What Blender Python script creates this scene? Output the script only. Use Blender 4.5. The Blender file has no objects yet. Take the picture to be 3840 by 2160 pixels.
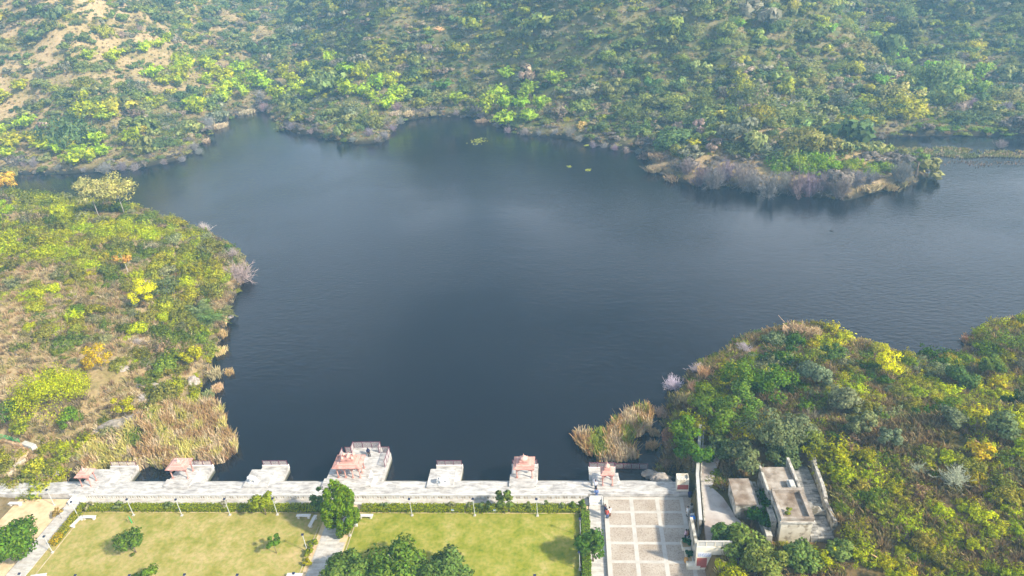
import bpy, bmesh, math, random
import numpy as np
from mathutils import Vector, Matrix, noise as mnoise
R = math.radians
rnd = random.Random(7)
rng = np.random.default_rng(11)
sc = bpy.context.scene
col = sc.collection

# ------------------------------------------------------------------ camera
F_PX = 2594.0
d1 = np.array([215, 1400, 2594.0]); d1 /= np.linalg.norm(d1)
d2 = np.array([.9947, .0291, -.0982]); d2 -= d1 * (d1 @ d2); d2 /= np.linalg.norm(d2)
d3 = np.cross(d1, d2)
if d3[1] < 0: d3 = -d3
RM = np.array([d2, d1, d3])
CR, CU, CF = RM[:, 0], RM[:, 1], RM[:, 2]
CAM = np.array([0, 0, 70.0])
cam = bpy.data.cameras.new("camera"); cam_o = bpy.data.objects.new("camera", cam); col.objects.link(cam_o)
M = Matrix(((CR[0], CU[0], -CF[0], 0), (CR[1], CU[1], -CF[1], 0), (CR[2], CU[2], -CF[2], 70), (0, 0, 0, 1)))
cam_o.matrix_world = M
cam.sensor_width = 36; cam.lens = F_PX / 3840 * 36; cam.clip_end = 5000; cam.clip_start = 1
sc.camera = cam_o

def at(x, y, z=0.0):
    """photo point -> place on the level plane z"""
    d = CR * (x - 1920) + CU * (1080 - y) + CF * F_PX
    return CAM + (z - CAM[2]) / d[2] * d

def proj(p):
    v = np.asarray(p, float) - CAM
    a, b, c = v @ CR, v @ CU, v @ CF
    return 1920 + F_PX * a / c, 1080 - F_PX * b / c, c

# ------------------------------------------------------------------ materials
MATS = {}
def new_mat(name):
    m = bpy.data.materials.new(name); m.use_nodes = True
    nt = m.node_tree; nt.nodes.clear()
    out = nt.nodes.new("ShaderNodeOutputMaterial")
    MATS[name] = m
    return m, nt, out

def nd(nt, kind, **kw):
    n = nt.nodes.new(kind)
    for k, v in kw.items():
        if k.startswith("i_"): n.inputs[k[2:].replace("_", " ")].default_value = v
        else: setattr(n, k, v)
    return n

def ramp(nt, src, stops):
    r = nt.nodes.new("ShaderNodeValToRGB")
    e = r.color_ramp.elements
    while len(e) < len(stops): e.new(.5)
    for q, (p, c) in zip(e, stops):
        q.position = p; q.color = (*c, 1)
    nt.links.new(src, r.inputs[0])
    return r.outputs[0]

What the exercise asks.
Repeat the lines of the listing above verbatim, beginning at its first line and ending at the line containing "sc.camera = cam_o", which is included. Omit pictures.

Exercise response.
What Blender Python script creates this scene? Output the script only. Use Blender 4.5. The Blender file has no objects yet. Take the picture to be 3840 by 2160 pixels.
import bpy, bmesh, math, random
import numpy as np
from mathutils import Vector, Matrix, noise as mnoise
R = math.radians
rnd = random.Random(7)
rng = np.random.default_rng(11)
sc = bpy.context.scene
col = sc.collection

# ------------------------------------------------------------------ camera
F_PX = 2594.0
d1 = np.array([215, 1400, 2594.0]); d1 /= np.linalg.norm(d1)
d2 = np.array([.9947, .0291, -.0982]); d2 -= d1 * (d1 @ d2); d2 /= np.linalg.norm(d2)
d3 = np.cross(d1, d2)
if d3[1] < 0: d3 = -d3
RM = np.array([d2, d1, d3])
CR, CU, CF = RM[:, 0], RM[:, 1], RM[:, 2]
CAM = np.array([0, 0, 70.0])
cam = bpy.data.cameras.new("camera"); cam_o = bpy.data.objects.new("camera", cam); col.objects.link(cam_o)
M = Matrix(((CR[0], CU[0], -CF[0], 0), (CR[1], CU[1], -CF[1], 0), (CR[2], CU[2], -CF[2], 70), (0, 0, 0, 1)))
cam_o.matrix_world = M
cam.sensor_width = 36; cam.lens = F_PX / 3840 * 36; cam.clip_end = 5000; cam.clip_start = 1
sc.camera = cam_o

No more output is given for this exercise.